(CHALLENGE):
Quote the listing below in its entirety, omitting every image.
* begin SUPPLIED ENTRIES *
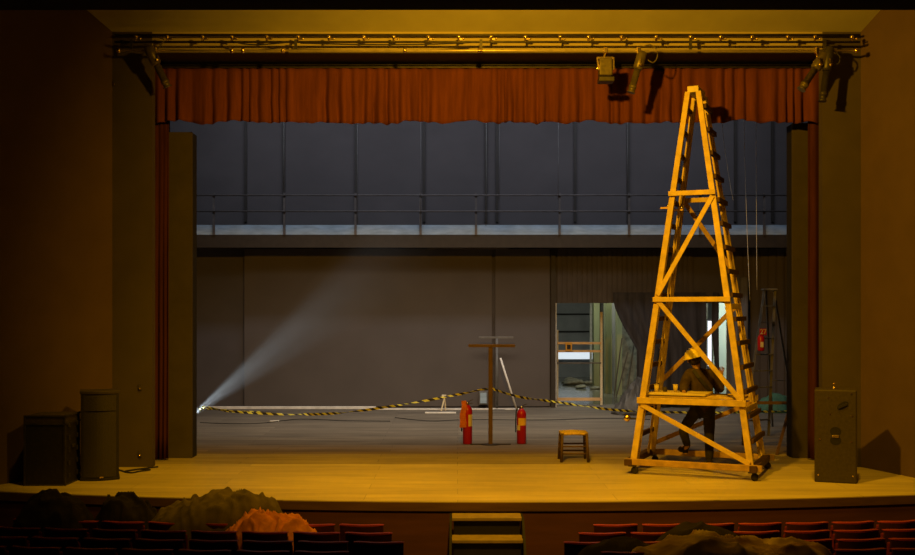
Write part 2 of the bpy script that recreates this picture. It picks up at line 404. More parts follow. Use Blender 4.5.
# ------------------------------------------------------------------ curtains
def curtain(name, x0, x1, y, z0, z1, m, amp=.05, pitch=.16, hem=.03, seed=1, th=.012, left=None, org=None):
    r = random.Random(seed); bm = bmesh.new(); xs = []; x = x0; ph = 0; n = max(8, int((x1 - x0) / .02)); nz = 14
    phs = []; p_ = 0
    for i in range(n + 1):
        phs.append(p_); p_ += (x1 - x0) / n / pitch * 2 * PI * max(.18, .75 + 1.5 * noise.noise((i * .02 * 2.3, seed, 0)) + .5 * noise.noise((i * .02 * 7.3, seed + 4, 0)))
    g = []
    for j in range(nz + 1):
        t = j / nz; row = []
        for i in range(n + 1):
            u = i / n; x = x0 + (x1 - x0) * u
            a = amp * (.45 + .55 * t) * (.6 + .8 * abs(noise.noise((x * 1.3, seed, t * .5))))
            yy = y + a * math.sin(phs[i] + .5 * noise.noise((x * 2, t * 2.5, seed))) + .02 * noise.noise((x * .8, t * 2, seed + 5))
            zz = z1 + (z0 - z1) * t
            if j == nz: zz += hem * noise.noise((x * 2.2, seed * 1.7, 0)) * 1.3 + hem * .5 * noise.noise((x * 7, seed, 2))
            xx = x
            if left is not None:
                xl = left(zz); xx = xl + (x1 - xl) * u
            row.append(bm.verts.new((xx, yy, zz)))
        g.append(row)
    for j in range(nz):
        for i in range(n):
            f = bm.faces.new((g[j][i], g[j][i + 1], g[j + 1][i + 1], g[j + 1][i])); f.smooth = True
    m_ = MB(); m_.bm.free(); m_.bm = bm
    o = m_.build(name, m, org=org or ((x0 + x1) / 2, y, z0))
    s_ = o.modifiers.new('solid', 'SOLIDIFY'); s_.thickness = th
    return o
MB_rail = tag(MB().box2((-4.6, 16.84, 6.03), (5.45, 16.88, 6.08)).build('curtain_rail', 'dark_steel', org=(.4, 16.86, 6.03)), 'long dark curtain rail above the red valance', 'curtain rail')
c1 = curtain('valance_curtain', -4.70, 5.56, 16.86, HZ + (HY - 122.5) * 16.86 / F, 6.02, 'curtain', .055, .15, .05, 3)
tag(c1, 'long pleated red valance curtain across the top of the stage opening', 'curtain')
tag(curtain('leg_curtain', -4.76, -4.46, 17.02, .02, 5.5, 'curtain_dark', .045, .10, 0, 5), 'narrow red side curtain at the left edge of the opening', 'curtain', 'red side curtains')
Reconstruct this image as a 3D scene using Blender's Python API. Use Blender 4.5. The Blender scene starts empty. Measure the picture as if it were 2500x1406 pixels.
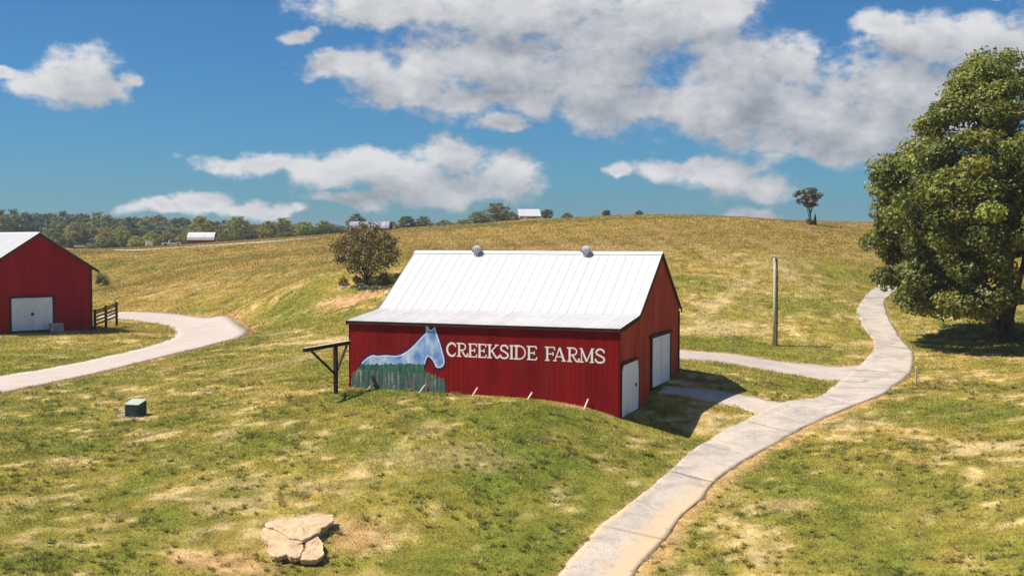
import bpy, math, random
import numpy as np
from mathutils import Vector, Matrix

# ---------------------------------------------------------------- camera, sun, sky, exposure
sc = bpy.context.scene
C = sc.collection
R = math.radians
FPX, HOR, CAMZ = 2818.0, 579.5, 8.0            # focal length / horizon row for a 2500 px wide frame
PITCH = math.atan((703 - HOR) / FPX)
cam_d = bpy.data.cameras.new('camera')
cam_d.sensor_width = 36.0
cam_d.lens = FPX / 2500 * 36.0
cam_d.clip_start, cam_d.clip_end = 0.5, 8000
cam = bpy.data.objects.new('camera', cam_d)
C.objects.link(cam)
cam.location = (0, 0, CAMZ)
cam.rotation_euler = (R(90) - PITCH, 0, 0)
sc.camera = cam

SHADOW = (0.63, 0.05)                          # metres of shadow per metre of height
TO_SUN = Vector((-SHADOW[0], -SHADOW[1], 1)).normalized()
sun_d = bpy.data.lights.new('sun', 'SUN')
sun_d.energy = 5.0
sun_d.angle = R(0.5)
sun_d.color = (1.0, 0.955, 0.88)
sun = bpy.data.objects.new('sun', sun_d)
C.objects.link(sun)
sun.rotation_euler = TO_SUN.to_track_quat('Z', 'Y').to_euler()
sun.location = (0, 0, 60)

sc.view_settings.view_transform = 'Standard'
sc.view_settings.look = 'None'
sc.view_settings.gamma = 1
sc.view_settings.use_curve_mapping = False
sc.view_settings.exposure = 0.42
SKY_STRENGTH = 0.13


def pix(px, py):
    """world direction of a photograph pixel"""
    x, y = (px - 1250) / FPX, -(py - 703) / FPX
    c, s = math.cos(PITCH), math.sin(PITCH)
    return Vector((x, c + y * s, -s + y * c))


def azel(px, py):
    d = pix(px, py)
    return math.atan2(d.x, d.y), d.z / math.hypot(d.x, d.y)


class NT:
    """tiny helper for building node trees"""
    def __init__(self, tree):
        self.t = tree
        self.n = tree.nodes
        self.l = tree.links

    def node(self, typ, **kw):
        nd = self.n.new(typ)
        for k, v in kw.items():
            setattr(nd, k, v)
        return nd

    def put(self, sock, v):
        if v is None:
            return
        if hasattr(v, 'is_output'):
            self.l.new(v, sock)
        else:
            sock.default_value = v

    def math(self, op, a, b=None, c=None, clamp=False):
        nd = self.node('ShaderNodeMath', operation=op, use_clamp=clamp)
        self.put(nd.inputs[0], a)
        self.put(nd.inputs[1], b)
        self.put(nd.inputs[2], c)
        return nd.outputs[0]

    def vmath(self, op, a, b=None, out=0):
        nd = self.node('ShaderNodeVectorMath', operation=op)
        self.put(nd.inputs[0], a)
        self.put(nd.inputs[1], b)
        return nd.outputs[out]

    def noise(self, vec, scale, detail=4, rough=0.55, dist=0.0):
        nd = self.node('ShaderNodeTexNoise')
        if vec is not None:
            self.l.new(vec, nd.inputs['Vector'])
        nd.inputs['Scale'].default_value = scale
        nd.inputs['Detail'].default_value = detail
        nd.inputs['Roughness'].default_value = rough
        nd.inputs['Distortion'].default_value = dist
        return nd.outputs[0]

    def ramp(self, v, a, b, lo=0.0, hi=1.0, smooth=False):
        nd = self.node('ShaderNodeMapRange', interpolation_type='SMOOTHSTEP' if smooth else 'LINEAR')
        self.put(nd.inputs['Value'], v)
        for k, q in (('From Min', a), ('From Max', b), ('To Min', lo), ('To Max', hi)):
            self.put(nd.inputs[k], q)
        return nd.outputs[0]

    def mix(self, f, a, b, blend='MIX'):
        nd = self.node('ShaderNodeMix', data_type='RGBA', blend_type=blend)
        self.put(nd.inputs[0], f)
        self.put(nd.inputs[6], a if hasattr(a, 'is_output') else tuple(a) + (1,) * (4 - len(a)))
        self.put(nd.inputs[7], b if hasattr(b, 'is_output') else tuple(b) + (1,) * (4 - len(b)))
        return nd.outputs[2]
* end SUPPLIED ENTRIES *
(OUTPUT OF THE EXERCISE):
Write part 2 of the bpy script that recreates this picture. It picks up at line 404. More parts follow. Use Blender 4.5.
# ------------------------------------------------------------------ curtains
def curtain(name, x0, x1, y, z0, z1, m, amp=.05, pitch=.16, hem=.03, seed=1, th=.012, left=None, org=None):
    r = random.Random(seed); bm = bmesh.new(); xs = []; x = x0; ph = 0; n = max(8, int((x1 - x0) / .02)); nz = 14
    phs = []; p_ = 0
    for i in range(n + 1):
        phs.append(p_); p_ += (x1 - x0) / n / pitch * 2 * PI * max(.18, .75 + 1.5 * noise.noise((i * .02 * 2.3, seed, 0)) + .5 * noise.noise((i * .02 * 7.3, seed + 4, 0)))
    g = []
    for j in range(nz + 1):
        t = j / nz; row = []
        for i in range(n + 1):
            u = i / n; x = x0 + (x1 - x0) * u
            a = amp * (.45 + .55 * t) * (.6 + .8 * abs(noise.noise((x * 1.3, seed, t * .5))))
            yy = y + a * math.sin(phs[i] + .5 * noise.noise((x * 2, t * 2.5, seed))) + .02 * noise.noise((x * .8, t * 2, seed + 5))
            zz = z1 + (z0 - z1) * t
            if j == nz: zz += hem * noise.noise((x * 2.2, seed * 1.7, 0)) * 1.3 + hem * .5 * noise.noise((x * 7, seed, 2))
            xx = x
            if left is not None:
                xl = left(zz); xx = xl + (x1 - xl) * u
            row.append(bm.verts.new((xx, yy, zz)))
        g.append(row)
    for j in range(nz):
        for i in range(n):
            f = bm.faces.new((g[j][i], g[j][i + 1], g[j + 1][i + 1], g[j + 1][i])); f.smooth = True
    m_ = MB(); m_.bm.free(); m_.bm = bm
    o = m_.build(name, m, org=org or ((x0 + x1) / 2, y, z0))
    s_ = o.modifiers.new('solid', 'SOLIDIFY'); s_.thickness = th
    return o
MB_rail = tag(MB().box2((-4.6, 16.84, 6.03), (5.45, 16.88, 6.08)).build('curtain_rail', 'dark_steel', org=(.4, 16.86, 6.03)), 'long dark curtain rail above the red valance', 'curtain rail')
c1 = curtain('valance_curtain', -4.70, 5.56, 16.86, HZ + (HY - 122.5) * 16.86 / F, 6.02, 'curtain', .055, .15, .05, 3)
tag(c1, 'long pleated red valance curtain across the top of the stage opening', 'curtain')
tag(curtain('leg_curtain', -4.76, -4.46, 17.02, .02, 5.5, 'curtain_dark', .045, .10, 0, 5), 'narrow red side curtain at the left edge of the opening', 'curtain', 'red side curtains')
Reconstruct this image as a 3D scene using Blender's Python API. Use Blender 4.5. The Blender scene starts empty. Measure the picture as if it were 2500x1406 pixels.
import bpy, math, random
import numpy as np
from mathutils import Vector, Matrix

# ---------------------------------------------------------------- camera, sun, sky, exposure
sc = bpy.context.scene
C = sc.collection
R = math.radians
FPX, HOR, CAMZ = 2818.0, 579.5, 8.0            # focal length / horizon row for a 2500 px wide frame
PITCH = math.atan((703 - HOR) / FPX)
cam_d = bpy.data.cameras.new('camera')
cam_d.sensor_width = 36.0
cam_d.lens = FPX / 2500 * 36.0
cam_d.clip_start, cam_d.clip_end = 0.5, 8000
cam = bpy.data.objects.new('camera', cam_d)
C.objects.link(cam)
cam.location = (0, 0, CAMZ)
cam.rotation_euler = (R(90) - PITCH, 0, 0)
sc.camera = cam

SHADOW = (0.63, 0.05)                          # metres of shadow per metre of height
TO_SUN = Vector((-SHADOW[0], -SHADOW[1], 1)).normalized()
sun_d = bpy.data.lights.new('sun', 'SUN')
sun_d.energy = 5.0
sun_d.angle = R(0.5)
sun_d.color = (1.0, 0.955, 0.88)
sun = bpy.data.objects.new('sun', sun_d)
C.objects.link(sun)
sun.rotation_euler = TO_SUN.to_track_quat('Z', 'Y').to_euler()
sun.location = (0, 0, 60)

sc.view_settings.view_transform = 'Standard'
sc.view_settings.look = 'None'
sc.view_settings.gamma = 1
sc.view_settings.use_curve_mapping = False
sc.view_settings.exposure = 0.42
SKY_STRENGTH = 0.13


def pix(px, py):
    """world direction of a photograph pixel"""
    x, y = (px - 1250) / FPX, -(py - 703) / FPX
    c, s = math.cos(PITCH), math.sin(PITCH)
    return Vector((x, c + y * s, -s + y * c))


def azel(px, py):
    d = pix(px, py)
    return math.atan2(d.x, d.y), d.z / math.hypot(d.x, d.y)


class NT:
    """tiny helper for building node trees"""
    def __init__(self, tree):
        self.t = tree
        self.n = tree.nodes
        self.l = tree.links

    def node(self, typ, **kw):
        nd = self.n.new(typ)
        for k, v in kw.items():
            setattr(nd, k, v)
        return nd

    def put(self, sock, v):
        if v is None:
            return
        if hasattr(v, 'is_output'):
            self.l.new(v, sock)
        else:
            sock.default_value = v

    def math(self, op, a, b=None, c=None, clamp=False):
        nd = self.node('ShaderNodeMath', operation=op, use_clamp=clamp)
        self.put(nd.inputs[0], a)
        self.put(nd.inputs[1], b)
        self.put(nd.inputs[2], c)
        return nd.outputs[0]

    def vmath(self, op, a, b=None, out=0):
        nd = self.node('ShaderNodeVectorMath', operation=op)
        self.put(nd.inputs[0], a)
        self.put(nd.inputs[1], b)
        return nd.outputs[out]

    def noise(self, vec, scale, detail=4, rough=0.55, dist=0.0):
        nd = self.node('ShaderNodeTexNoise')
        if vec is not None:
            self.l.new(vec, nd.inputs['Vector'])
        nd.inputs['Scale'].default_value = scale
        nd.inputs['Detail'].default_value = detail
        nd.inputs['Roughness'].default_value = rough
        nd.inputs['Distortion'].default_value = dist
        return nd.outputs[0]

    def ramp(self, v, a, b, lo=0.0, hi=1.0, smooth=False):
        nd = self.node('ShaderNodeMapRange', interpolation_type='SMOOTHSTEP' if smooth else 'LINEAR')
        self.put(nd.inputs['Value'], v)
        for k, q in (('From Min', a), ('From Max', b), ('To Min', lo), ('To Max', hi)):
            self.put(nd.inputs[k], q)
        return nd.outputs[0]

    def mix(self, f, a, b, blend='MIX'):
        nd = self.node('ShaderNodeMix', data_type='RGBA', blend_type=blend)
        self.put(nd.inputs[0], f)
        self.put(nd.inputs[6], a if hasattr(a, 'is_output') else tuple(a) + (1,) * (4 - len(a)))
        self.put(nd.inputs[7], b if hasattr(b, 'is_output') else tuple(b) + (1,) * (4 - len(b)))
        return nd.outputs[2]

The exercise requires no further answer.